Lebanon is increasingly brittle, and its demographics have been thrown off as they were prior to the civil war of the 1990s. Iraq is increasingly in turmoil, especially in the west and the south. ISIS has spread into Iraq, Egypt, Libya and beyond. Yemen is a failed state. Iran is hardly the peacemaker that Assad says it may be. Iran has been a destabilizing factor in the region for decades, and yet we make a nuclear deal with them.
Turkey is facing some of the gravest threats it has had in decades — both internally and externally. Israel may be in the most insecure time in its history. Jordan is at risk internally from economic and other stresses, a huge refugee crisis, and externally from its dangerous neighborhood and neighbors — a mass of extremists who would rather turn this quiet kingdom into a madhouse like they have Syria.
So what has the “West” been doing about this? Effectively? Nothing. Some aid has landed in the region. A few bombs have landed on target. Some extremists have been killed. Lots of words have been spoken. Yet the situation gets worse.
Putin has now bulled his way into this with his Al Capone tactics that have failed him in the recent past — and truly failed his people in the more distant past. (Think Chechnya and Afghanistan.) His movement into Syria will most definitely make the situation far worse.
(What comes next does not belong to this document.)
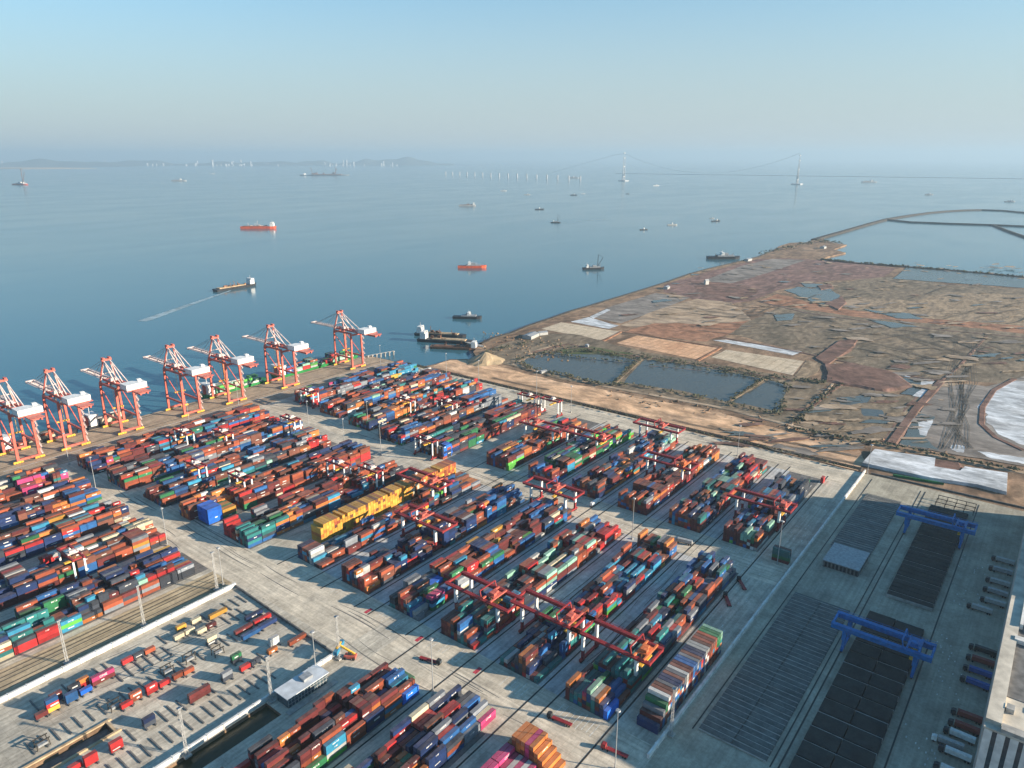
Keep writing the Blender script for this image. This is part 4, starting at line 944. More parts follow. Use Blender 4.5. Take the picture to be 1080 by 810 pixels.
# ---------------------------------------------------------------- yard gantries
def rtg(x, y, label):
    r = empty("rubber_tyred_gantry", (x, y, .06)); tag(r, label, "crane", "white legged yard gantries"); Y = 11.8; X = 3.6
    for sx in (-1, 1):
        for sy in (-1, 1):
            l = MB().beam((sx * X, sy * Y, 5.2), (sx * X, sy * Y, 18.4), 1.0, 1.2).build("leg", M['white'], r)
            MB().beam((sx * X * 1.25, sy * Y, 1.9), (sx * X, sy * Y, 5.2), 1.0, 1.2).build("leg_foot", M['gantry_red'], l)
        MB().box(sx * X - .6, sx * X + .6, -Y - 1.6, Y + 1.6, 18.4, 20).build("girder", M['gantry_red'], r)
    for sy in (-1, 1):
        MB().box(-X - 2.8, X + 2.8, sy * Y - .6, sy * Y + .6, 1.4, 2.4).build("sill_beam", M['gantry_red'], r)
        MB().box(-X + .6, X - .6, sy * Y - .5, sy * Y + .5, 18.6, 19.8).build("end_tie", M['gantry_red'], r)
        for sx in (-1, 1):
            for d in (0, 1.8): MB().tube((sx * (X + .9) + sx * (d - .9), sy * Y - .45, .75), (sx * (X + .9) + sx * (d - .9), sy * Y + .45, .75), .75, n=12).build("wheel", M['dark'], r)
    t = MB().box(-X + .1, X - .1, -4.5, 0, 20.1, 21).box(-2, 2, -4, -1, 21.05, 22.4).build("trolley", M['pale'], r)
    MB().box(-1.2, 1.2, .2, 2.4, 16.4, 18.8).build("cab", M['glass'], t)
    MB().box(-2.5, 2.5, Y + .7, Y + 2.6, 2.5, 5).build("engine_house", M['white'], r)
    s = MB().box(-6, 6, -3.4, -1.2, 14, 14.8)
    for sx in (-1, 1): s.beam((sx * 1.5, -2.3, 14.8), (sx * 1.5, -2.3, 20.1), .15)
    s.build("spreader", M['yellow'], r)
    return r
RTGS = [((337, 687), "small white legged gantry at the quay side end of the middle left blocks"), ((361, 655), "white legged gantry second from the quay, right of the first, middle left blocks"),
        ((301, 601), "white legged gantry nearest the road corner over blue containers, middle left blocks"), ((311, 545), "white legged gantry over the row behind the bright blue corner pile"),
        ((499, 697), "pale legged gantry beside the quay road, near the fifth quay crane"), ((428, 635), "white legged gantry at the far right end of the middle left blocks, by lamp mast"),
        ((549, 585), "small white legged gantry in the middle of the back left block"), ((571, 540), "white legged gantry in back left block, in front of white containers"),
        ((474, 478), "white legged gantry at the near right corner of the back left block"), ((382, 499), "white legged gantry left of its twin, behind the yellow wall"),
        ((392, 467), "white legged gantry right of its twin, behind the yellow wall"), ((646, 480), "left of two white legged gantries at the far end by the sand strip"),
        ((650, 450), "right of two white legged gantries at the far end by the sand strip"), ((164, 522), "lone white legged gantry standing among the containers at the left edge")]
g0 = rtg(*RTGS[0][0], RTGS[0][1])
for (x, y), lab in RTGS[1:]: dup(g0, (x, y, .06), label=lab)

def rmg(x, y, label, m_beam, m_leg, group, half=26.0, X=7.5, legY=17.5, zt=18.0, trol=8.0, arch=True, gw=1.6, gh=2.0, name="rail_gantry_crane"):
    r = empty(name, (x, y, .06)); tag(r, label, "crane", group)
    for sx in (-1, 1):
        g = MB(); g.box(sx * X - gw / 2, sx * X + gw / 2, -half, half, zt + 2.0 - gh, zt + 2.0); gg = g.build("girder", m_beam, r)
        rl_ = MB()
        for k in range(int(half * 2 / 4)): yy = -half + 1 + k * 4; rl_.beam((sx * (X + 1.5), yy, zt + 2.0), (sx * (X + 1.5), yy, zt + 3.1), .14)
        rl_.beam((sx * (X + 1.5), -half, zt + 3.1), (sx * (X + 1.5), half, zt + 3.1), .16); rl_.box(sx * (X + 1.3) - .5, sx * (X + 1.3) + .5, -half, half, zt + 1.7, zt + 1.95); rl_.build("walkway", m_beam, gg)
        for sy in (-1, 1):
            l = MB().beam((sx * X, sy * legY, 8), (sx * X, sy * legY, zt + 1.9 - gh), 1.7 * gw / 1.6, 2.0 * gw / 1.6).build("leg", m_leg, r)
            MB().beam((sx * X, sy * legY, 2.2), (sx * X, sy * legY, 8), 1.5, 1.6).build("leg_foot", m_beam, l)
    for sy in (-1, 1):
        MB().box(-X - 3, X + 3, sy * legY - .8, sy * legY + .8, 1.3, 2.6).build("sill_beam", m_beam, r)
        MB().box(-X + .8, X - .8, sy * (half - .6) - .6, sy * (half - .6) + .6, zt + .3, zt + 1.7).build("end_tie", m_beam, r)
        b = MB()
        for sx in (-1, 1):
            for k in range(3): b.box(sx * (X + .6) - 1.9 + k * 1.4, sx * (X + .6) - .8 + k * 1.4, sy * legY - .5, sy * legY + .5, .15, 1.28)
        b.build("bogie", M['dark'], r)
    if arch:
        a = MB(); y1 = trol + 5
        for sx in (-1, 1): a.beam((sx * X, y1, zt + 2), (sx * X, y1 + 1, zt + 6.4), .7)
        a.beam((-X, y1 + 1, zt + 6.4), (X, y1 + 1, zt + 6.4), .7); a.build("cable_arch", m_beam, r)
    t = MB(); mt = (M['gantry_orange'] if 'orange trolley' in label else M['crane_red']) if m_leg is M['white'] else m_beam
    t.box(-X - .8, X + .8, trol - 3.6, trol - 2.6, zt + 2.05, zt + 3).box(-X - .8, X + .8, trol + 2.6, trol + 3.6, zt + 2.05, zt + 3).box(-4, 4, trol - 2.58, trol + 2.58, zt + 2.2, zt + 3.1).box(-3, -.3, trol - 2, trol + 2, zt + 3.15, zt + 4.8).box(.6, 3, trol - 1, trol + 2, zt + 3.15, zt + 4.3)
    tt = t.build("trolley", mt, r); MB().box(-1.2, 1.2, trol + 3.8, trol + 6, zt - 1.8, zt + 1).build("cab", M['glass'], tt)
    s = MB().box(-6.1, 6.1, trol - 1.2, trol + 1.2, zt - 4.6, zt - 3.7)
    for sx in (-1, 1):
        for sy in (-1, 1): s.beam((sx * 2.5, trol + sy * 1, zt - 3.7), (sx * 2.2, trol + sy * 1.2, zt + 2.2), .14)
    s.build("spreader", M['yellow'], r)
    return r
RMGS = [(307, 262.5, -9, "red cantilever gantry crane, left end of three joined across the front blocks"), (317, 216, -14, "red cantilever gantry crane, middle one of three joined across the front blocks"),
        (317, 171, -19, "red cantilever gantry crane with orange trolley, right end of the three joined"), (355, 362, 2, "red gantry crane in front of the yellow wall, nearer of two"),
        (406, 414, -12, "red gantry crane spanning the far end of the yellow wall"), (460, 315, -4, "red gantry crane standing on the bare road between near and far blocks"),
        (577, 409, 8, "red gantry crane left half of the joined pair in far blocks"), (584, 361, -20, "red gantry crane right half of the joined pair in far blocks"),
        (572, 264, -15, "red gantry crane with orange trolley over bright orange containers, far blocks"), (649, 313, -4, "farthest red gantry crane, against the fence of the sand strip"),
        (545, 168, -18, "red gantry crane farthest right, beside the lone green stack")]
base = None
for i, (x, y, trol, lab) in enumerate(RMGS):
    rmg(x, y, lab, M['gantry_red'], M['white'], "red cantilever gantry cranes", trol=trol)
for (x, lab) in ((421, "nearer blue gantry crane over dark slab stacks in the rail yard"), (603, "farther blue gantry crane over dark slab stacks in the rail yard")):
    rmg(x, 51, lab, M['blue'], M['blue'], "blue rail yard gantries", half=27, X=6.5, legY=19, zt=15, trol=-17, arch=True, gw=2.2, gh=3.2)
    
# ---------------------------------------------------------------- walls, masts, sheds, building
def wall(name, a, b, h, t, m, label, z=.05):
    d = (Vector(b) - Vector(a)).normalized(); n = Vector((-d.y, d.x)) * t / 2; L = (Vector(b) - Vector(a)).length
    mb = MB(); mb.slab([(a[0] + n.x, a[1] + n.y), (b[0] + n.x, b[1] + n.y), (b[0] - n.x, b[1] - n.y), (a[0] - n.x, a[1] - n.y)], z, h)
    o = mb.build(name, m); tag(o, label, "wall")
    c = MB(); k = int(L / 9)
    for i in range(1, k): p = Vector(a) + d * L * i / k; c.slab([(p.x + n.x * 1.5, p.y + n.y * 1.5), (p.x + d.x * .5 + n.x * 1.5, p.y + d.y * .5 + n.y * 1.5), (p.x + d.x * .5 - n.x * 1.5, p.y + d.y * .5 - n.y * 1.5), (p.x - n.x * 1.5, p.y - n.y * 1.5)], z, h + .15)
    c.build("pier", m, o); return o
wall("boundary_wall", (-60, 421.5), (227.5, 421.5), 2.9, 1.6, M['wall_white'], "long white wall between the left containers and the walled depot")
wall("boundary_wall", (226.8, 420.6), (222.6, 308.6), 1.9, .8, M['conc_dark'], "low dark grey wall closing the depot towards the road")
wall("boundary_wall", (-60, 308.2), (222, 308.2), 2.6, 1.4, M['wall_white'], "white wall between the walled depot and the dark canal")
wall("boundary_wall", (268, 123.6), (703, 123.6), 2.6, 1.2, M['wall_white'], "long straight white wall right of the striped container stack")
def fence(a, b, label):
    mb = MB(); d = Vector((b[0] - a[0], b[1] - a[1])); n = int(d.length / 7)
    o = empty("perimeter_fence"); tag(o, label, "fence"); pm = MB().box(-.3, .3, -.3, .3, 0, 2.6).mesh("post", M['conc_dark'])
    for i in range(n + 1): p = Vector(a) + d * i / n; q = bpy.data.objects.new("post", pm); COL.objects.link(q); q.parent = o; q.location = (p.x, p.y, 0)
    f = MB()
    for z0 in (.3, 1.2, 2.1): f.beam((a[0], a[1], z0), (b[0], b[1], z0), .3)
    f.build("fence_rail", M['dark'], o)
fence((702.5, 742), (706.5, 128), "dark post fence dividing the container yard from the sand strip")
struct("fence_bank", MB().slab([(699.6, 740), (704.4, 740), (709, 128), (704, 128)], 0, .9, 1), M['rock'])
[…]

His supporting the “Butcher of Damascus” will inflame the extremists and others even more so. Attacking the opposition to the “president of Syria”, who drops barrel bombs on children, will aid in the recruitment into extremist groups of any moderates who may be left in this nightmare.
Again, where are the strategic and creative leaders who can help turn this around? I see nobody.
Sullivan is professor of Economics at the National Defense University and adjunct professor of Security Studies at Georgetown.